Insbesondere bei neuen Anlagen sind intensive Abstimmungen mit den Zulieferern schon im Vorfeld nötig; zum Beispiel richtet sich die Art der Antriebsmaschine unter anderem nach der gewünschten Geschwindigkeit und Schiffsgröße.

Materialplanung und -terminierung nehmen beim Schiffbau breiten Raum ein, da die meisten Teile speziell zu ordern sind. "Logistik ist das A und O beim Schiffbau", so DV-Leiter Santen. Der Einkäufer erhält über das benötigte Material eine Bedarfsmeldung - zum Beispiel über Wasserhähne mit aufgeprägtem Wappen der Auftragsreederei. In dieser Bedarfsplanung sind vor allem die Termine klar festgelegt, an denen die Teile vorrätig sein sollen. Jedes einzubauende Teil erhält direkt bei seiner Bedarfsmeldung eine Zuordnung.

Und das ist eine Besonderheit bei der Meyer Werft. Die Teile bekommen eine Nummer und Koordinaten, wo sie eingebaut werden müssen. Dies bewährt sich bei großen Systemen wie Maschinenanlagen, die im Schiffsbauch untergebracht sind, deren Steuerung aber auf der Brücke vorgesehen ist. Die terminliche Anlieferung der Teile ist also auch abhängig vom Ort des Einbaus.

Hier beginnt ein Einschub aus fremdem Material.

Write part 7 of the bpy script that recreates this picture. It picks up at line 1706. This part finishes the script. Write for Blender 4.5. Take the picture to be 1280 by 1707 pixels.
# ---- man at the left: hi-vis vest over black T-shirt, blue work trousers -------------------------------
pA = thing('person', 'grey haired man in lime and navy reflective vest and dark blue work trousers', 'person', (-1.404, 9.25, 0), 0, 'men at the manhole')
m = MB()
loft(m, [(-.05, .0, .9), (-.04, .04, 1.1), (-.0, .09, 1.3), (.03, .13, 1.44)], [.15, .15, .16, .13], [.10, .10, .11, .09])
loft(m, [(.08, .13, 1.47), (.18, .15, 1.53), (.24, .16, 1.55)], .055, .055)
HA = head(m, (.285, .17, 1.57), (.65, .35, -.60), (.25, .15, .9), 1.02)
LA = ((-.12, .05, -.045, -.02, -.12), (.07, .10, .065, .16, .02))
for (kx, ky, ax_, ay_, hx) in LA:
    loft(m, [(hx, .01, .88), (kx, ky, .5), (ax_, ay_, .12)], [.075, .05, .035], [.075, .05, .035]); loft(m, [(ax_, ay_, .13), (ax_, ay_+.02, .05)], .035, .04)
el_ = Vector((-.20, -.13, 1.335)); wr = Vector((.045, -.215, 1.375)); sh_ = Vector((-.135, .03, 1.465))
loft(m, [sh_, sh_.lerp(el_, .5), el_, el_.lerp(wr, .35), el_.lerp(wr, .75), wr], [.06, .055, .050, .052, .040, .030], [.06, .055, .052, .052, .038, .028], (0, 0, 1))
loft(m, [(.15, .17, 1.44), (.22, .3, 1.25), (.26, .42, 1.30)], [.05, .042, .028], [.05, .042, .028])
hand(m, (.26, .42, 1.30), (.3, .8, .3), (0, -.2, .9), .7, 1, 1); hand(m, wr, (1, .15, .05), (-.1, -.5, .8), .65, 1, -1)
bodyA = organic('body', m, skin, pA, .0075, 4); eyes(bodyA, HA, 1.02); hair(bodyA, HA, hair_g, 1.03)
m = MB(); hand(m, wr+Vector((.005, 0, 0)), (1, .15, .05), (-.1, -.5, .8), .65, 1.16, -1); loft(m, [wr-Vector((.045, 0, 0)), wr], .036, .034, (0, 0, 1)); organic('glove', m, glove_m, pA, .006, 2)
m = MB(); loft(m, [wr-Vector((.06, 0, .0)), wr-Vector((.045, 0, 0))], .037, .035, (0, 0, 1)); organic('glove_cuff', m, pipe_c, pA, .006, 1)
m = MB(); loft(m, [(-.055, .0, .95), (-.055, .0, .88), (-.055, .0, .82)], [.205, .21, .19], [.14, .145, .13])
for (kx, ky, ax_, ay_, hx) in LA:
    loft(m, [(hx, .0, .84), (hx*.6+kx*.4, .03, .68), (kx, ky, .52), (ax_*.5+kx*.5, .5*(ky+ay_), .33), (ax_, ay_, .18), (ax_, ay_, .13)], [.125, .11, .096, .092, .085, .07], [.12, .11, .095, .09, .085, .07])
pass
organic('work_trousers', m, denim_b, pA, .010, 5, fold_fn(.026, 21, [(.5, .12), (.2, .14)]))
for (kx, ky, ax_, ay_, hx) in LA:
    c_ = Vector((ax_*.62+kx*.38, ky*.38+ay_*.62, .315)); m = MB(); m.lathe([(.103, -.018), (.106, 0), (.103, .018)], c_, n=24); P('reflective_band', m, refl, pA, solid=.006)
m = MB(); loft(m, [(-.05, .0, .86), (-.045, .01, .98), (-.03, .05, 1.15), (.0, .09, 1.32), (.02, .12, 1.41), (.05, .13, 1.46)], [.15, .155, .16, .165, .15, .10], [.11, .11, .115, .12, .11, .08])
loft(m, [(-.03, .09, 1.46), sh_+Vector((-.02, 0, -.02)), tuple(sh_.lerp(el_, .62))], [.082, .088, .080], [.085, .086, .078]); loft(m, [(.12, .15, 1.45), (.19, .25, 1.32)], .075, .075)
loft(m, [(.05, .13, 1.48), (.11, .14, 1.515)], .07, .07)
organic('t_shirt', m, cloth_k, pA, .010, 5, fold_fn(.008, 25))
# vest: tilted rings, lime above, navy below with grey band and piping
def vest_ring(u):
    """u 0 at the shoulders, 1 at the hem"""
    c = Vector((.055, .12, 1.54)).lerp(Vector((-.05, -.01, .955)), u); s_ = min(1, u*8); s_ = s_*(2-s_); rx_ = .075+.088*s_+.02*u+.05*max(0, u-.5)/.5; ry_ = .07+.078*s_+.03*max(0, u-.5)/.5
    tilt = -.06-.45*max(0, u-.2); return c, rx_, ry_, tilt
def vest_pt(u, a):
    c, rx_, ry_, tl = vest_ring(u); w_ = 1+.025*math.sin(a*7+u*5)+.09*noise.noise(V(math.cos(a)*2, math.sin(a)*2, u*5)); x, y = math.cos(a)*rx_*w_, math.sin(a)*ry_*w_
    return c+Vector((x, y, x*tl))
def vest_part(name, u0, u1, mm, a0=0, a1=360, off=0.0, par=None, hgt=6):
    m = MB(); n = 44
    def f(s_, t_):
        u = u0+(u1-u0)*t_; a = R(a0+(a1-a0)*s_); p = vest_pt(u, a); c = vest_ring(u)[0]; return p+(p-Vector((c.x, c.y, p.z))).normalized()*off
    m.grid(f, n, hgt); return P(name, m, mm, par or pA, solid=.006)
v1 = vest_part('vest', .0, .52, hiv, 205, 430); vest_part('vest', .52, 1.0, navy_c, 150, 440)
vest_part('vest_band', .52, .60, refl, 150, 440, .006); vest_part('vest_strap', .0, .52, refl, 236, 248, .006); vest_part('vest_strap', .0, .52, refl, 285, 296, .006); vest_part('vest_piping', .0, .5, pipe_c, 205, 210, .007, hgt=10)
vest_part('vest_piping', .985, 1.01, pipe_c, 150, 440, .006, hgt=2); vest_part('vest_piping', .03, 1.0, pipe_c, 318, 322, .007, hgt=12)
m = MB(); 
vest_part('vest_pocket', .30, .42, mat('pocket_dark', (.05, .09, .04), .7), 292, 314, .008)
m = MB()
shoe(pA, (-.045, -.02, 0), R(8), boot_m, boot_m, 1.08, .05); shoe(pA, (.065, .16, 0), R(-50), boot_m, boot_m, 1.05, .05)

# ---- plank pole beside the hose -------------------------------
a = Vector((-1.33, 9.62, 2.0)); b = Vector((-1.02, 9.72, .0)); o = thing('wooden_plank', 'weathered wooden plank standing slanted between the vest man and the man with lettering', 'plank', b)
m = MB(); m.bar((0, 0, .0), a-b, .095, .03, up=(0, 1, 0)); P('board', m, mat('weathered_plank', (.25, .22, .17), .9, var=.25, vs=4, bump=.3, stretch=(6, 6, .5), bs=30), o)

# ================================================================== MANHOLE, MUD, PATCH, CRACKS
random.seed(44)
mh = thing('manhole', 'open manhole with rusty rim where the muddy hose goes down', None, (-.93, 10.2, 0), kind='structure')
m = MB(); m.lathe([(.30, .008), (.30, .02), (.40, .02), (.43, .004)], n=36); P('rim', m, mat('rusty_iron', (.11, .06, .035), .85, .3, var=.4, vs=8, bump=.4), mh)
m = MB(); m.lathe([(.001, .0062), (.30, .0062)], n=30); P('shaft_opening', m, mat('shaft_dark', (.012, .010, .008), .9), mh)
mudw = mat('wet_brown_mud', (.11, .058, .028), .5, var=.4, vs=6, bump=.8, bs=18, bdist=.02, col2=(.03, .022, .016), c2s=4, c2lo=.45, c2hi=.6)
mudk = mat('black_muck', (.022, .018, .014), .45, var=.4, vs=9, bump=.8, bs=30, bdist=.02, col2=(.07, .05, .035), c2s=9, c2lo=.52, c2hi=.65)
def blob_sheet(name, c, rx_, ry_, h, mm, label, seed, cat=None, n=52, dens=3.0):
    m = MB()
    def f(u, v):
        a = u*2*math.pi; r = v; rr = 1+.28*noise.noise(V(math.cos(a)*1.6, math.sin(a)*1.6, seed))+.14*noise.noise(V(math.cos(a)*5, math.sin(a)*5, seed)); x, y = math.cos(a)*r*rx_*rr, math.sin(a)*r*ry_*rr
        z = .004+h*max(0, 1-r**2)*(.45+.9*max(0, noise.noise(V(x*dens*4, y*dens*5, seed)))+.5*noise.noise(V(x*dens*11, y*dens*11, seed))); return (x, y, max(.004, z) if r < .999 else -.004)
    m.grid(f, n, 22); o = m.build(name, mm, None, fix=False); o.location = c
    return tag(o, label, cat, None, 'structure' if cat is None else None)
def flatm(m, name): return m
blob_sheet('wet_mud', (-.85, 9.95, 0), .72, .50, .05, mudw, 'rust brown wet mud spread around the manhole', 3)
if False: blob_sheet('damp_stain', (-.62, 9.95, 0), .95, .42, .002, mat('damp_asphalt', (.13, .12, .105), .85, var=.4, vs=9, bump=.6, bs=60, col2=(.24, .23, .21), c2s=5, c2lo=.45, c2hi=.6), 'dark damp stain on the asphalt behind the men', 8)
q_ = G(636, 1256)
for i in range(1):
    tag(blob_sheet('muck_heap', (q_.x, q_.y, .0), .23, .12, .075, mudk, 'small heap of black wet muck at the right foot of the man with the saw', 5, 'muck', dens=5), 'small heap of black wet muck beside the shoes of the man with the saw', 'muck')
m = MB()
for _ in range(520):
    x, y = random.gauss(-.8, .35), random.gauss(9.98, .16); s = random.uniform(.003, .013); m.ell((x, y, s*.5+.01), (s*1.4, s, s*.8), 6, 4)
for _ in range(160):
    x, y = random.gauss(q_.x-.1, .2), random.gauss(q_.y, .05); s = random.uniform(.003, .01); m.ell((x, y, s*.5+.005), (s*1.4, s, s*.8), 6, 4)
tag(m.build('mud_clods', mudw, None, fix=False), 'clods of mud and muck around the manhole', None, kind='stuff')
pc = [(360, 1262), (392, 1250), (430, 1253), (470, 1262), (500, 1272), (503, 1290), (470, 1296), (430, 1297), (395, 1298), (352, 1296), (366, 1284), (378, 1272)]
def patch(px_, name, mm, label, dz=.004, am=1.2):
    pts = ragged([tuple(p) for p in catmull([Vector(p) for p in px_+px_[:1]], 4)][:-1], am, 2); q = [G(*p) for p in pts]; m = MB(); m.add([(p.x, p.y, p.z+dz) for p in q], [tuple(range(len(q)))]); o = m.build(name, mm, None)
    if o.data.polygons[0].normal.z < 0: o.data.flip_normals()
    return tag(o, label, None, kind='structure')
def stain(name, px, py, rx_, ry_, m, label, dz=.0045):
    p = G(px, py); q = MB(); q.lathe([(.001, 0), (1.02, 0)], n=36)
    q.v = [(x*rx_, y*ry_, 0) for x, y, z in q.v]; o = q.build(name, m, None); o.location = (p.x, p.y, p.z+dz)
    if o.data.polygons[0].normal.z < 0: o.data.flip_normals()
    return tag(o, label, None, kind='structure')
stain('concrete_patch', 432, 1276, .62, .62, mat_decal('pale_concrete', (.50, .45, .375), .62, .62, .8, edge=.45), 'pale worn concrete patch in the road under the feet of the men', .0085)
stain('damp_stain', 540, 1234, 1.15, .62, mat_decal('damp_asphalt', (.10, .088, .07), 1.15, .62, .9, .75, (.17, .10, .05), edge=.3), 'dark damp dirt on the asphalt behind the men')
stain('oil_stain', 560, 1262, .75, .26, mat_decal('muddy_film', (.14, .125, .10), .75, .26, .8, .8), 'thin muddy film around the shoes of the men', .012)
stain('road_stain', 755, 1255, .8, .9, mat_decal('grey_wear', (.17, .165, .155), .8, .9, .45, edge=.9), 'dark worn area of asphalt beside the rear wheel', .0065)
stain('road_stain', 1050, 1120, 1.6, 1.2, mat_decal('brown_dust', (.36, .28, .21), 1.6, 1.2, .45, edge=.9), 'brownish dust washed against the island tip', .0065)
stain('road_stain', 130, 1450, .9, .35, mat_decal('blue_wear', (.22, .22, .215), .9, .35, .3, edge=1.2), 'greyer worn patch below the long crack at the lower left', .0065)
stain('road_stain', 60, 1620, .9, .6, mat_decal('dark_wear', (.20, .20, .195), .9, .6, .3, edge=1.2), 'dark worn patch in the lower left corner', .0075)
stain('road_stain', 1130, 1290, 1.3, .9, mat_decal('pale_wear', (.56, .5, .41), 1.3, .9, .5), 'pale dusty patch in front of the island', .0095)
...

Die Planung des Bedarfs, der Kapazitäten und der Fertigung ist bis ins kleinste Detail ausgetüftelt. So existiert zum Beispiel auch ein Spezialprogramm für die Kabelverlegung. Der Kabelplaner gibt seinen Bedarf mit Anfangs- und Endpunkt an das CAD-System. Errechnet wird die Kabellänge unter Berücksichtigung des Kabelwegs, der Belegung des Kabelkanals und verbotener Überschneidungen. "Das mit einer Nummer versehene Kabel wird konfektioniert und später so an Bord gebracht", erklären die Schiffbauer.

Auch wenn eine Planung noch so gut ist, Verschiebungen kann es bei jedem Projekt geben. Je frühzeitiger sie allerdings erkannt werden, desto einfacher sind sie zu beheben. Bei der Meyer Werft kommt hier der Arbeitsvorbereitung eine wichtige Rolle zu. Sie erhält Zeichnungen und Materialpläne und kann anhand dieser Daten schon frühzeitig feststellen, ob alle Teile vorrätig sind.

Zeichnen sich hier oder in der Fertigung Schwierigkeiten ab, stellen Simulations- und Planungs-Tools Alternativen bereit.

Konsequent wird am Projekt-Management gefeilt, um Wünsche und Anregungen der Benutzer möglichst gut und rasch einzubringen. "Uns liegt an einer engen Beteiligung der Enduser", betont Santen. Nur so ergibt sich eine möglichst große Akzeptanz, denn "Schiffbau ist Teamwork", so das übereinstimmende Credo in der Meyer Werft.

ANGEKLICKT

DV-gestütztes Projekt-Management begleitet den kompletten Bau eines Schiffes von der Planung bis zum "Stapellauf". Produktionsort der Meyer Werft ist ein überdachtes Baudock mit 370 Meter Länge, über 100 Meter Breite und 60 Meter Höhe. Der Schiffbau basiert auf einem Generalplan, der alle Werte und Daten umfaßt und sich entfernt mit dem Grundriß eines Hauses vergleichen läßt. Für diesen, dank CAD in wenigen Tagen erstellten Generalplan setzen die Papenburger das CAD-System "Catia" ein.

*Horst-Joachim Hoffmann ist freier Fachjournalist in Hamburg.